In the data below, locate each line with the word "scene" and list it.
-- BEGIN --
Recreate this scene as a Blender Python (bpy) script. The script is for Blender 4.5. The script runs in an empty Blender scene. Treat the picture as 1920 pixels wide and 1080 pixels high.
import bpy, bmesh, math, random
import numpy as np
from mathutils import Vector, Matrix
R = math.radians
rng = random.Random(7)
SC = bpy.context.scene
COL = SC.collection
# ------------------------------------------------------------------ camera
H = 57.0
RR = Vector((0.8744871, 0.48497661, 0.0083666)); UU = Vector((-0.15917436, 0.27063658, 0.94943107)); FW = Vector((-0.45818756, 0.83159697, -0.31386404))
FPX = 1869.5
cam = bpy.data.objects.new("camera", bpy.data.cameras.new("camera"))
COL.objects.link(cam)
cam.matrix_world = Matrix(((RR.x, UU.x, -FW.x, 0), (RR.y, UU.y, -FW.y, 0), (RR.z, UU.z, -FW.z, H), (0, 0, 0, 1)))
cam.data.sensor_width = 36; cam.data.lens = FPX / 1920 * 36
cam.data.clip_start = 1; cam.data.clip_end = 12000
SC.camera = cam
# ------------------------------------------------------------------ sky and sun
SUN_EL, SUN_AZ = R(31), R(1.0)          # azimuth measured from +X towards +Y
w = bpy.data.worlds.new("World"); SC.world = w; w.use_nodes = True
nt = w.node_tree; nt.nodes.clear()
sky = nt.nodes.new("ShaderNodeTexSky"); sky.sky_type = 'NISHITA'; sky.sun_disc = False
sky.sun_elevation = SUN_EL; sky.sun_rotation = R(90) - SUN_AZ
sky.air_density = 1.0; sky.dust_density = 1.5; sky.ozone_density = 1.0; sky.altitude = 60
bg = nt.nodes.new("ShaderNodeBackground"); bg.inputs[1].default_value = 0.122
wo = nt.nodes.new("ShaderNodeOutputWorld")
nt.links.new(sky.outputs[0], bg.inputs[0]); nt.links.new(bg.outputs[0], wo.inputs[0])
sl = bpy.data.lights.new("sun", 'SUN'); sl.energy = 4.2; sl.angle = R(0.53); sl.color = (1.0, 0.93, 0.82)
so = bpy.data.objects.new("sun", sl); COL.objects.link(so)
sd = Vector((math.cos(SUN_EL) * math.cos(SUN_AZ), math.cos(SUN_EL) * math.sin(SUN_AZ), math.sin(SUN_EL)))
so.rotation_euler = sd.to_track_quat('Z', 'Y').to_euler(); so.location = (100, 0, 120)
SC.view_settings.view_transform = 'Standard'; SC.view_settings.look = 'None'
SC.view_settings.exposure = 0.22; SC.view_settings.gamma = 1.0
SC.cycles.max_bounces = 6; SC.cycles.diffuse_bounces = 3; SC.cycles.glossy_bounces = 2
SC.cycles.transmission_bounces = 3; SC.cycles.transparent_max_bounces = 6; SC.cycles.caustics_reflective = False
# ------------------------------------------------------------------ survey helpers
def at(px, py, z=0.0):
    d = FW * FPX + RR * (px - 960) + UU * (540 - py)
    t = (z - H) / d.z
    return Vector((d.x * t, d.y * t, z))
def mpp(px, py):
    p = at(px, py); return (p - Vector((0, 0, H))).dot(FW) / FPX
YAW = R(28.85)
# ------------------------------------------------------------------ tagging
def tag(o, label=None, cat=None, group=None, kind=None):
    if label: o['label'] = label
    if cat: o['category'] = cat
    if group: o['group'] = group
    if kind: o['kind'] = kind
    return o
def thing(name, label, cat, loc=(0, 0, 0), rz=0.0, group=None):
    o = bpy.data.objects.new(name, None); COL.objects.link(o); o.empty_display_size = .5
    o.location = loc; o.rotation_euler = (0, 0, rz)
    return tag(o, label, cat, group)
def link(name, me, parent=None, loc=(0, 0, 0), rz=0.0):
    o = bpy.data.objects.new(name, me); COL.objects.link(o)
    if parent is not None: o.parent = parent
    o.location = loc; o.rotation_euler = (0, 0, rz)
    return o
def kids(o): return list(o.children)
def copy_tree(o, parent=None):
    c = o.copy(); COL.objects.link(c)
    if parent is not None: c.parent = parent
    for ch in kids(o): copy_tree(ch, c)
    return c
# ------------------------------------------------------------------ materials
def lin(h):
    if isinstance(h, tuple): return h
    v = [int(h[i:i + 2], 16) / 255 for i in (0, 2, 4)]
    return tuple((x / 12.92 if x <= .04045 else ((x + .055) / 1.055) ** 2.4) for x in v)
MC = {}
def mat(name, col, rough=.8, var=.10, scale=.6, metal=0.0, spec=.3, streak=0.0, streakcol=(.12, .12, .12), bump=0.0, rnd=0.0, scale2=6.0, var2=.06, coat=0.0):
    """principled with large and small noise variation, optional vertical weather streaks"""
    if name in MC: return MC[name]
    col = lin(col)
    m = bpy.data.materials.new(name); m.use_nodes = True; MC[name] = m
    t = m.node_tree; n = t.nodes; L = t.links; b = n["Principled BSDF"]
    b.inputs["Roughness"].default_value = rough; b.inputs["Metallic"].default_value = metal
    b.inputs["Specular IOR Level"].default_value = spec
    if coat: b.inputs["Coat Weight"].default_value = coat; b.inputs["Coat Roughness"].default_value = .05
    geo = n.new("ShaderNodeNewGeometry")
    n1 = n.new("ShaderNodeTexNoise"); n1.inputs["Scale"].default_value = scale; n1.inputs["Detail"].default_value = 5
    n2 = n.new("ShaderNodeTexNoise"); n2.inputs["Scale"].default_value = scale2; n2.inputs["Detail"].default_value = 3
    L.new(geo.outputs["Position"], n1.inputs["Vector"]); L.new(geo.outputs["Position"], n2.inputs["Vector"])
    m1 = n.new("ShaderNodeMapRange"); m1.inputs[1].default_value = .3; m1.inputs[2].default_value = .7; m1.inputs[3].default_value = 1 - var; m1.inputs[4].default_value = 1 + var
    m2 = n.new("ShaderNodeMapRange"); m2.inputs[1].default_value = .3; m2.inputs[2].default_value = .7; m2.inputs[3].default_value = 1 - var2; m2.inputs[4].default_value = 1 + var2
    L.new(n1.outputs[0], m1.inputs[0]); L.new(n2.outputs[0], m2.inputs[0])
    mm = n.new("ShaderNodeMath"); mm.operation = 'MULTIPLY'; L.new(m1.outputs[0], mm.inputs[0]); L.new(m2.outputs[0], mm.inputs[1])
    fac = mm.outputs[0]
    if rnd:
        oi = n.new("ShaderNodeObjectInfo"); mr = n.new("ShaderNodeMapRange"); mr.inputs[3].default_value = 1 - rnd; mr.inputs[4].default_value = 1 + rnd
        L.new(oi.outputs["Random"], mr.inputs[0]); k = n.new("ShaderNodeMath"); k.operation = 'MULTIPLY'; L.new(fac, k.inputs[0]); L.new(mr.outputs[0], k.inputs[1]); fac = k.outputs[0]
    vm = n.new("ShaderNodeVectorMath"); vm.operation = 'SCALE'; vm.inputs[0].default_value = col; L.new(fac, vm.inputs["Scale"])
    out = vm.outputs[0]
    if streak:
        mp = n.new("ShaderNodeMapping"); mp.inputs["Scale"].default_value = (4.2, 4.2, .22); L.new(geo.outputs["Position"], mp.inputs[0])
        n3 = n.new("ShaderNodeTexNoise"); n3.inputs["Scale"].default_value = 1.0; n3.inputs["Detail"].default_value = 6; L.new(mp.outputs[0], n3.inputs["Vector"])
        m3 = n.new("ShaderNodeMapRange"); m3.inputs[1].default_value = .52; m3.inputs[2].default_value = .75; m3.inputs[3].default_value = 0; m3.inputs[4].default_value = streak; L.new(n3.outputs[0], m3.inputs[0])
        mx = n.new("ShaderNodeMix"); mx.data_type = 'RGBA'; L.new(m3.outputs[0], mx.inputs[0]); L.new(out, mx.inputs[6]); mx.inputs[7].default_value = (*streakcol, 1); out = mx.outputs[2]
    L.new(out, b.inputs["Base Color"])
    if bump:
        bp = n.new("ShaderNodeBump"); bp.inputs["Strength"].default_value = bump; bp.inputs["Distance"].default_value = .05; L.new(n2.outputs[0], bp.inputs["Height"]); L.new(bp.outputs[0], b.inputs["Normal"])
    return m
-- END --
### FULL RESPONSE
Recreate this scene as a Blender Python (bpy) script. The script is for Blender 4.5. The script runs in an empty Blender scene. Treat the picture as 1920 pixels wide and 1080 pixels high.
SC = bpy.context.scene